Organisation - August 8, 2017

YOU on campus – Can’t get enough of sports

Text:
Didi de Vries

It is quiet on campus during summer. Many people are away on vacation. But not everyone is. Renée Bekx is a well-known face at sports centre De Bongerd. She has worked at the desk of the complex for the past ten years. After a year on the board of Thymos, it became her part-time job. She has since received a permanent contract.

© Didi de Vries

She walks around the building with an ever-present smile on her face. ‘What I like most here is the atmosphere. My colleagues are always enthusiastic and the sports teachers bounce around the halls, full of energy. If someone would do that in an office, you’d think “something’s wrong with them”, but it’s entirely normal here’, explains Renée. The people who come to practice sports are usually enjoying themselves as well; after all, those who come usually do so of their own volition. ‘I never see the sour face of someone who comes because he or she has to – like what you see in a lecture hall.’

Injury
Renée has been practicing sports ever since she was little. Before she came to Wageningen to study Nutrition and Health, she enjoyed playing football a lot, but she had to stop following an injury. ‘I grew up in the little village of Lierop, where the choice of sports is limited. When I came to Wageningen, I suddenly had so many things I could try. And so I did. Except dancing; that really isn’t my thing.’

Knotsball, spinning, triathlon, running, weight lifting, power dumbbell… But Renée’s favourites eventually turned out to be cycling and mountain biking. ‘When the weather is nice, I can’t wait to get outside; Wageningen has a beautiful scenery to cycle. But I have also learnt to enjoy a cup of coffee at home with the newspaper when it rains. When I was still studying, I didn’t know how to relax as well as I do now.’

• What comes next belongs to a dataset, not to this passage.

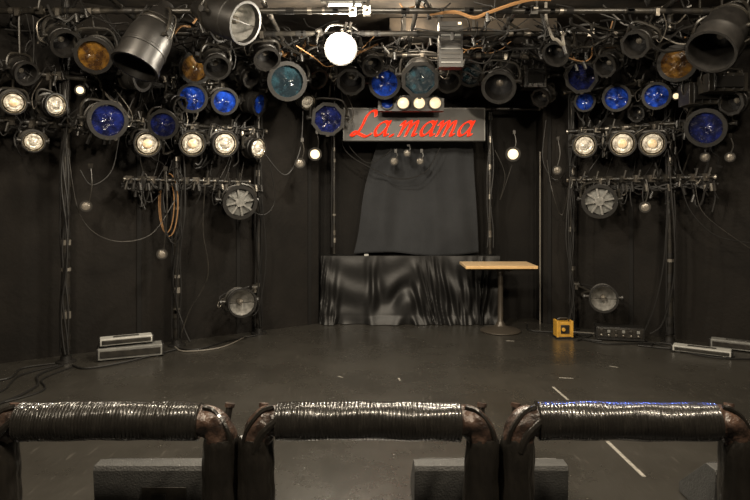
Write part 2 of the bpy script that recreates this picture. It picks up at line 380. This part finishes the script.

When I was still studying, I didn’t know how to relax as well as I do now.

It will remain relatively quiet at the sports centre for the next few weeks, and Renée will have plenty of time to talk with the ‘regulars’. At the end of August, a flux of new students will arrive to whom she will have to explain many things. ‘They all want to know what they can do with their sports rights, so I will mostly be answering lots of questions’, she says. ‘There will not be much time left for personal contact, which is a bit of a shame.’